Transcribe the material from its first line onward, ending with the line that contains "shape='RECTANGLE', size=1.2, size_y=1.4)" and adding nothing beyond it.

— start —

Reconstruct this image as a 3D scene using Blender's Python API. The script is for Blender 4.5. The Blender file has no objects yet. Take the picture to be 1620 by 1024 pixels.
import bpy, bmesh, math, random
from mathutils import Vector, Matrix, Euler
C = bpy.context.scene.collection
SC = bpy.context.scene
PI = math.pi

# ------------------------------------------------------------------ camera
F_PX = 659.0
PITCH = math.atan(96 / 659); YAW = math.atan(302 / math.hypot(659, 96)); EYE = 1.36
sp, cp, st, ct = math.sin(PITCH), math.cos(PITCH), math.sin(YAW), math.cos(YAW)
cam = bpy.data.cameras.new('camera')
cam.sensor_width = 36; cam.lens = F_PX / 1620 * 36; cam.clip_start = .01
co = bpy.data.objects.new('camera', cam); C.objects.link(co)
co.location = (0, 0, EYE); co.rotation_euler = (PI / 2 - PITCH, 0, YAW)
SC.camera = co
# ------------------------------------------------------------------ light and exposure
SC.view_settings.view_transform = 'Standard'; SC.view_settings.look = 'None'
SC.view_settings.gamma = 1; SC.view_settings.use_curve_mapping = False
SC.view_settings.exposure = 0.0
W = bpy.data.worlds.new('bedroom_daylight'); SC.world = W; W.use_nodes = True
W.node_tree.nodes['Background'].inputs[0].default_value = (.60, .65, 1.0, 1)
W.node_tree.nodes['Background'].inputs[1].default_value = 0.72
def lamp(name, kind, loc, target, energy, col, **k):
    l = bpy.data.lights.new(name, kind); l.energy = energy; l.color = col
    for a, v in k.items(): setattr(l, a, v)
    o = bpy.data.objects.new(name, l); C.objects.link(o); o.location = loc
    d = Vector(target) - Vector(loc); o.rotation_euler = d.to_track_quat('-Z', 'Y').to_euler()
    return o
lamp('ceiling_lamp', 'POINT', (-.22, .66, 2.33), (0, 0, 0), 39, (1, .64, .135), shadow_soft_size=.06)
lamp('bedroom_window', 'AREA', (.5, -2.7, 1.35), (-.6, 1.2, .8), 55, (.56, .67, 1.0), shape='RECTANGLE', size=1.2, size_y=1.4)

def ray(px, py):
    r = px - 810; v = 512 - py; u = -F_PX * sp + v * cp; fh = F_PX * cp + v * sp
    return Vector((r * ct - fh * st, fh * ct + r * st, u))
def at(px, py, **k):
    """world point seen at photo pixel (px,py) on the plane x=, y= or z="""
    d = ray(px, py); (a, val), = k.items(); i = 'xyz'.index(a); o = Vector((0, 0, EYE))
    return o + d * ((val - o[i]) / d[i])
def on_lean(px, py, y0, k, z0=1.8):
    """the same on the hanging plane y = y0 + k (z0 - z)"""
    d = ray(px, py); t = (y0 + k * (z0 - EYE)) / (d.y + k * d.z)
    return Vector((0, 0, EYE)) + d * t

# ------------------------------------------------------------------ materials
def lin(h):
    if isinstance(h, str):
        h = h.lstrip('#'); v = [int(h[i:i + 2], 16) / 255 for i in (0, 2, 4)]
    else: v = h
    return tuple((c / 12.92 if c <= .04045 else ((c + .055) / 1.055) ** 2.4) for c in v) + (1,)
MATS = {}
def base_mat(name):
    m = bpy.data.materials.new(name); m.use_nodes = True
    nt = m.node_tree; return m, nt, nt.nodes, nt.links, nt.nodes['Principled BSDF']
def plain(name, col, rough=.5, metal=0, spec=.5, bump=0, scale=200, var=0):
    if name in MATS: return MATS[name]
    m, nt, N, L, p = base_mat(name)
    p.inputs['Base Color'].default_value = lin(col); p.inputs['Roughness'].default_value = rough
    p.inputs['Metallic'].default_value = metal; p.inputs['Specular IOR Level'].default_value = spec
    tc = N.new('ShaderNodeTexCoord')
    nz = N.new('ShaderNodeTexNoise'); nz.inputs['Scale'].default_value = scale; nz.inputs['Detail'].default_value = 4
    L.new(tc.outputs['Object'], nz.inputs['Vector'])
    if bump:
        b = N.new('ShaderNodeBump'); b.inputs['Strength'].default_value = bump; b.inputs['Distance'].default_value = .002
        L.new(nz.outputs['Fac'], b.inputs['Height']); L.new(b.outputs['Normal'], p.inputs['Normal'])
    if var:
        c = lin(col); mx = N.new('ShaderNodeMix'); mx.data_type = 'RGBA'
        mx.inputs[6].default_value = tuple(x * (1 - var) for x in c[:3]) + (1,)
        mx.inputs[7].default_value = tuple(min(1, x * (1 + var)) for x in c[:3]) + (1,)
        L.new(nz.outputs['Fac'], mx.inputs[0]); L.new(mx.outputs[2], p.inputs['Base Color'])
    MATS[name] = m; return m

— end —

**FINAL RESULT**.
Reconstruct this image as a 3D scene using Blender's Python API. The script is for Blender 4.5. The Blender file has no objects yet. Take the picture to be 1620 by 1024 pixels.
import bpy, bmesh, math, random
from mathutils import Vector, Matrix, Euler
C = bpy.context.scene.collection
SC = bpy.context.scene
PI = math.pi

# ------------------------------------------------------------------ camera
F_PX = 659.0
PITCH = math.atan(96 / 659); YAW = math.atan(302 / math.hypot(659, 96)); EYE = 1.36
sp, cp, st, ct = math.sin(PITCH), math.cos(PITCH), math.sin(YAW), math.cos(YAW)
cam = bpy.data.cameras.new('camera')
cam.sensor_width = 36; cam.lens = F_PX / 1620 * 36; cam.clip_start = .01
co = bpy.data.objects.new('camera', cam); C.objects.link(co)
co.location = (0, 0, EYE); co.rotation_euler = (PI / 2 - PITCH, 0, YAW)
SC.camera = co
# ------------------------------------------------------------------ light and exposure
SC.view_settings.view_transform = 'Standard'; SC.view_settings.look = 'None'
SC.view_settings.gamma = 1; SC.view_settings.use_curve_mapping = False
SC.view_settings.exposure = 0.0
W = bpy.data.worlds.new('bedroom_daylight'); SC.world = W; W.use_nodes = True
W.node_tree.nodes['Background'].inputs[0].default_value = (.60, .65, 1.0, 1)
W.node_tree.nodes['Background'].inputs[1].default_value = 0.72
def lamp(name, kind, loc, target, energy, col, **k):
    l = bpy.data.lights.new(name, kind); l.energy = energy; l.color = col
    for a, v in k.items(): setattr(l, a, v)
    o = bpy.data.objects.new(name, l); C.objects.link(o); o.location = loc
    d = Vector(target) - Vector(loc); o.rotation_euler = d.to_track_quat('-Z', 'Y').to_euler()
    return o
lamp('ceiling_lamp', 'POINT', (-.22, .66, 2.33), (0, 0, 0), 39, (1, .64, .135), shadow_soft_size=.06)
lamp('bedroom_window', 'AREA', (.5, -2.7, 1.35), (-.6, 1.2, .8), 55, (.56, .67, 1.0), shape='RECTANGLE', size=1.2, size_y=1.4)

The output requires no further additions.